• "There is no firm that can step in and replace them," says bank analyst Richard Bove
On Apr. 16 the Securities & Exchange Commission sued Goldman Sachs (GS) for misleading a client about an esoteric investment tied to home mortgages. In denying the allegations, Goldman was defiant, insisting it had told its customer, the German bank IKB, all it needed to know. IKB could fend for itself, according to the most profitable Wall Street firm in history.
You might think other Goldman clients would find that stance distressing. Not so. A lot of them say they're not going anywhere. "We have had a long relationship with Goldman Sachs and expect it to continue," Mark Truby, a spokesman for Ford (F), tells Bloomberg News. Goldman took Ford public in 1956, and a former Goldman executive, John Thornton, sits on Ford's board.
"Everything's business as usual with Goldman," says LuAnn Jenkins, a spokeswoman for National Semiconductor (NSM). Macy's (M) likewise is pleased with the advisory services Goldman provides and doesn't plan any changes, Jim Sluzewski, a spokesman for the retailer said via e-mail. Rite Aid (RAD), the drug store chain, is standing pat, too. Managers of hedge funds say in interviews that they have no reason to abandon Wall Street's foremost trading firm.
Goldman, naturally, feels gratified. "We have spent an enormous amount of time talking to our clients," David Viniar, the firm's chief financial officer, told reporters on a conference call on Apr. 20. "We found that largely our clients are supportive of us, and the most important thing is to perform."

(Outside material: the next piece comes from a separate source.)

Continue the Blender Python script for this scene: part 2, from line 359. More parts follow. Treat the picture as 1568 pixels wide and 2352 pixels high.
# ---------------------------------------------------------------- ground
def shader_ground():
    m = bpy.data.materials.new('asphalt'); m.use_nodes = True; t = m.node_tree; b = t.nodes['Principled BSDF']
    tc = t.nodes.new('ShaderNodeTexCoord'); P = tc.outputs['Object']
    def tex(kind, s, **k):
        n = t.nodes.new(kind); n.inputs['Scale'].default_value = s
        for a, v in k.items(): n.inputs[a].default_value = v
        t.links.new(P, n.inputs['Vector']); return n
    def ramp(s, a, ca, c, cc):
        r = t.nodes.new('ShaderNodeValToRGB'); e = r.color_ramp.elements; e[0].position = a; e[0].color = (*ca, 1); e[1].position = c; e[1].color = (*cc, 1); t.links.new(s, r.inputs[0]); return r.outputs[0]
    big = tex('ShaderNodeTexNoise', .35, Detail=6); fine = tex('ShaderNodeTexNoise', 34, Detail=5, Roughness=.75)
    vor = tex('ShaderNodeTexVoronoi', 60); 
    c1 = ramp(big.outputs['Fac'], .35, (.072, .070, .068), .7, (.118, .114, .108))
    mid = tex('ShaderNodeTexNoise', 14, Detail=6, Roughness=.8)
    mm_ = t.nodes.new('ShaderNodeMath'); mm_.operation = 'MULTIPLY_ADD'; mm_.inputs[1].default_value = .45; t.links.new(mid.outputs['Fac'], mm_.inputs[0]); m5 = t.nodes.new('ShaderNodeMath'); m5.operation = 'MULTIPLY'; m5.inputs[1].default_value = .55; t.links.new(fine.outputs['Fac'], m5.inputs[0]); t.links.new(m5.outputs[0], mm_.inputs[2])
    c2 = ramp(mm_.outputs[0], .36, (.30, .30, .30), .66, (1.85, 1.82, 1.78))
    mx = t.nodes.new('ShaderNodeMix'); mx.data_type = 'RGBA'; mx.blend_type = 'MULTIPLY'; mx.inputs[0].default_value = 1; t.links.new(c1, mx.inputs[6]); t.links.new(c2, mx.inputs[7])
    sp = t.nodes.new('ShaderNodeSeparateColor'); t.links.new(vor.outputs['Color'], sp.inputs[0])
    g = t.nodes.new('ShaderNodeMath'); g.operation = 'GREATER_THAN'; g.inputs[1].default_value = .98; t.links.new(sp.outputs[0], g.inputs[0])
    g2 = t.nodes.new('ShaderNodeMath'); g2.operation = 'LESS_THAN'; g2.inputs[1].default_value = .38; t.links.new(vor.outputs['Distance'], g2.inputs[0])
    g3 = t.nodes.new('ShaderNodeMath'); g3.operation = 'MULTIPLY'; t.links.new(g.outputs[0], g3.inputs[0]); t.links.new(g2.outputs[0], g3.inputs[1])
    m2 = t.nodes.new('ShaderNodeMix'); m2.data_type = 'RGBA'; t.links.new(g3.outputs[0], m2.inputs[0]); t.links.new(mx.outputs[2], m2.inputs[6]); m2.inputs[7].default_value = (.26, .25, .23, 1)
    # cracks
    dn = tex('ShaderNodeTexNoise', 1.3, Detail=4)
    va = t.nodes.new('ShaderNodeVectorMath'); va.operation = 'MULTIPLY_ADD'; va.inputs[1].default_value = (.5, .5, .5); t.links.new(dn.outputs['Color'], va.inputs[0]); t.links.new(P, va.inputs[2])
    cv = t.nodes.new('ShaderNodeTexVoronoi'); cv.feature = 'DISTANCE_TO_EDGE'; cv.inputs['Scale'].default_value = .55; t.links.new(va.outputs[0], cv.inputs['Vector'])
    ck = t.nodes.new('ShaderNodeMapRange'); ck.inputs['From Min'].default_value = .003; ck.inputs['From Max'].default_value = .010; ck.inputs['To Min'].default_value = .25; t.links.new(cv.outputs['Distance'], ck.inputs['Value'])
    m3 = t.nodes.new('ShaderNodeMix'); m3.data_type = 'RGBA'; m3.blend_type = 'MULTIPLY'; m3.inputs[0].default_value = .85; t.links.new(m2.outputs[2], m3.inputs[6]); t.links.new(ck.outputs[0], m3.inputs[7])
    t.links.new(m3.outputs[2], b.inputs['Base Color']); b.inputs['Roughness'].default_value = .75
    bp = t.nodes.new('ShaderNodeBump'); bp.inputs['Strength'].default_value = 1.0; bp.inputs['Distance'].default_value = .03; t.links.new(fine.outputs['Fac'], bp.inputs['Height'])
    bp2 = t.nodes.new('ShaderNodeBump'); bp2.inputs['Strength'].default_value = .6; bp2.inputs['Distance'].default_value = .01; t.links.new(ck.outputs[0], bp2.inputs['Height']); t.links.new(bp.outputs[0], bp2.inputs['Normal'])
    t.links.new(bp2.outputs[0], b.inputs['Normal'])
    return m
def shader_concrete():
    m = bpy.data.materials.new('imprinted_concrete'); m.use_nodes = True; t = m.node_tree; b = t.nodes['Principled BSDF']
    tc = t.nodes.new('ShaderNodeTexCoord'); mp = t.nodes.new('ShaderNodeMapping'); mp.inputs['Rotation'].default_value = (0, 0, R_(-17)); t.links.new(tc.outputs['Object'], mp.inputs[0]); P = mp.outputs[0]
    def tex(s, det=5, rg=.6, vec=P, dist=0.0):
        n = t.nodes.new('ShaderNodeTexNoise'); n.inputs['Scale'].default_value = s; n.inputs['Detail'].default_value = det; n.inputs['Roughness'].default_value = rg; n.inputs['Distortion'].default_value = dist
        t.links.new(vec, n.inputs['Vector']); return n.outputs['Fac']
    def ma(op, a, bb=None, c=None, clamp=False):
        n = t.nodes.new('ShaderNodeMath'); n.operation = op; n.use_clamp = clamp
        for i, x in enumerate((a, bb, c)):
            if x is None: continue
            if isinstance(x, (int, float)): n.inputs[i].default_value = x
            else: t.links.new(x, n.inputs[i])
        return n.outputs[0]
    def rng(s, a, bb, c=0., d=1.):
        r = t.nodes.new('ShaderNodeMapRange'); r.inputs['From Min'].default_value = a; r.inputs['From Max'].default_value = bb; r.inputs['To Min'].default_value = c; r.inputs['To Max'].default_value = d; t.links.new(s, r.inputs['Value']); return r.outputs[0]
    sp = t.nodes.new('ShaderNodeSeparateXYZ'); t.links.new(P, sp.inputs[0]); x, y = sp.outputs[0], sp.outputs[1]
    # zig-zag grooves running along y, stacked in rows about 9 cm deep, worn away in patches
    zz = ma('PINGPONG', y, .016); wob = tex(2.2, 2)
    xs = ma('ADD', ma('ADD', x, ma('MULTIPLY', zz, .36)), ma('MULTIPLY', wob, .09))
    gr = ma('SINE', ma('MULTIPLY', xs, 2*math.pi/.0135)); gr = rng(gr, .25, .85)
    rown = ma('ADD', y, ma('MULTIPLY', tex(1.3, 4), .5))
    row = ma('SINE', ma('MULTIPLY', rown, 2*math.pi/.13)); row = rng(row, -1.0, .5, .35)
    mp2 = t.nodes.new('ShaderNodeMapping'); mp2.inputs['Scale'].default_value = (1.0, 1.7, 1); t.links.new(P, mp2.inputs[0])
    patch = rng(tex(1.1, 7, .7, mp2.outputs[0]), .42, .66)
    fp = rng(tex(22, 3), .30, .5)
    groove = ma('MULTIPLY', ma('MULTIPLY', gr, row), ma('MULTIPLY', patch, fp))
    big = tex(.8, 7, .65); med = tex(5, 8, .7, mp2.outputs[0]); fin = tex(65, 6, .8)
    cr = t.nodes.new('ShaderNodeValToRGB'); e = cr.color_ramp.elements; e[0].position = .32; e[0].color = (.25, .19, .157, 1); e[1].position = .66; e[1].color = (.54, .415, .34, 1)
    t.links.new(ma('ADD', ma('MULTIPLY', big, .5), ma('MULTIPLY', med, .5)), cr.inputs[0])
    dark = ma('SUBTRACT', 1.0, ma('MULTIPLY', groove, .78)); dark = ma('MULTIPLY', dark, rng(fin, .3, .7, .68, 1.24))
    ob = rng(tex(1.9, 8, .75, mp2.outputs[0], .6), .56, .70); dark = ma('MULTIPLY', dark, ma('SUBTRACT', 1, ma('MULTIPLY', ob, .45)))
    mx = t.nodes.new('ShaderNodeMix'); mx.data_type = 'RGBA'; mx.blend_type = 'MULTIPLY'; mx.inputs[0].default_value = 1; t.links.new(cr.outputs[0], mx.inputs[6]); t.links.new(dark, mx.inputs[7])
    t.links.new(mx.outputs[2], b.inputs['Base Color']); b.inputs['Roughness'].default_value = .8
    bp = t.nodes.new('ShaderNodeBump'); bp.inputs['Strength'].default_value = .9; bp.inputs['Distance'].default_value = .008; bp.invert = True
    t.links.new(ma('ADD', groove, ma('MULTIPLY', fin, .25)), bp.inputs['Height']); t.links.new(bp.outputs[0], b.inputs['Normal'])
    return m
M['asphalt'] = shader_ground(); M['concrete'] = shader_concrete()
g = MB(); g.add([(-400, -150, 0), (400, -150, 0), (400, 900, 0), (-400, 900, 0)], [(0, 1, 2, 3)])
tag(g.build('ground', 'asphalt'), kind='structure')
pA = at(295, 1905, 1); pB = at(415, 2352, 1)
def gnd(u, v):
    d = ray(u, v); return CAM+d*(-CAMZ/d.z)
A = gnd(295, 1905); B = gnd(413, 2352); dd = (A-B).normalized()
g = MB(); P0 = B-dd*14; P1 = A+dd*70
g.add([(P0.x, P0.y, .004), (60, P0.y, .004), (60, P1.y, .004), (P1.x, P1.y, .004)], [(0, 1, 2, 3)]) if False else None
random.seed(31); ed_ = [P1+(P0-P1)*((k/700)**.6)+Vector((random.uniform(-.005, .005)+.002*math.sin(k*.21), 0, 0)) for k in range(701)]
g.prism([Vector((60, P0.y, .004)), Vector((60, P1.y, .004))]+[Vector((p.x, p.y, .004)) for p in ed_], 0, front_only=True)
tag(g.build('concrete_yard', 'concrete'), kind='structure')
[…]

Goldman announced that first-quarter earnings jumped 91%, to $3.46 billion, surpassing most analysts' expectations. Investors, after dumping shares and knocking $12.8 billion off Goldman's market value on the Friday the SEC filed its suit, have calmed down. On Apr. 21, Goldman stock closed at $158.93 down 1.1% from the Friday closing price.
Depending on what the government and potential piggy-backing private litigants can show, Goldman may yet face client defections, especially in the public sector. German Chancellor Angela Merkel's administration may avoid awarding new business to Goldman if the SEC allegations are proven, a government official tells Bloomberg.
British Prime Minister Gordon Brown decried the "moral bankruptcy" he perceived in the SEC's claims against Goldman, and the British Financial Services Authority said it will begin a formal investigation. Yet the government wasn't talking about a boycott. "I don't think you can stop doing business with a firm because an individual is accused of doing something," Alistair Darling, the U.K. Chancellor of the Exchequer, said on Apr. 20. The British are disappointed, in other words, in Fabrice "The Fabulous Fab" Tourre, a French banker, 31, who structured and marketed the now-notorious CDO deal for Goldman. Tourre's employer, at least for now, will retain its relationship with the U.K. government.
The customer loyalty is touching, and perhaps a bit puzzling. Under CEO Lloyd Blankfein, old-school investment banking has taken a back seat as profits from risk-juggling trading operations make the firm seem more like a supercharged hedge fund. Goldman's list of business principles still says that "clients' interests always come first." That noble assertion of Wall Street chivalry must inevitably give way when Goldman acts as a broker. The best it can offer is neutrality as it finds someone to buy what you're selling, or vice versa. When you transact with Goldman in its dealer role, it is explicitly on the other side of the trade. Even clients of other parts of the firm must recognize that in such instances they are up against Goldman as adversaries.
Goldman's mystique of indispensability appears likely to survive, according to Richard Bove, an analyst at Rochdale Securities. "The argument that Goldman takes positions in opposition to its clients has always been there, yet people continue to do business with Goldman Sachs," Bove said in an interview on Bloomberg TV. "The reason is they aren't playing the clients; they are benefiting the clients. There is no firm that can step in and replace them." One way or the other, the thinking goes, Goldman gets the job done. Not coincidentally, Bove recommends buying Goldman shares.
Recognizing that its unabashed PR strategy might play differently depending on cultural sensitivities, Goldman hasn't offered the "buyer beware" defense in all situations. The firm is telling customers in Japan, for example, that it didn't push the type of CDO there that is at the center of the SEC suit. "We are explaining to our clients in Japan that the synthetic CDO in question was not sold in Japan," Hiroko Matsumoto, a Goldman spokeswoman in Tokyo, tells Bloomberg. She won't comment on the responses received from Japanese clients.
The bottom line For now, at least, many of its customers don't seem troubled by the claims against Goldman.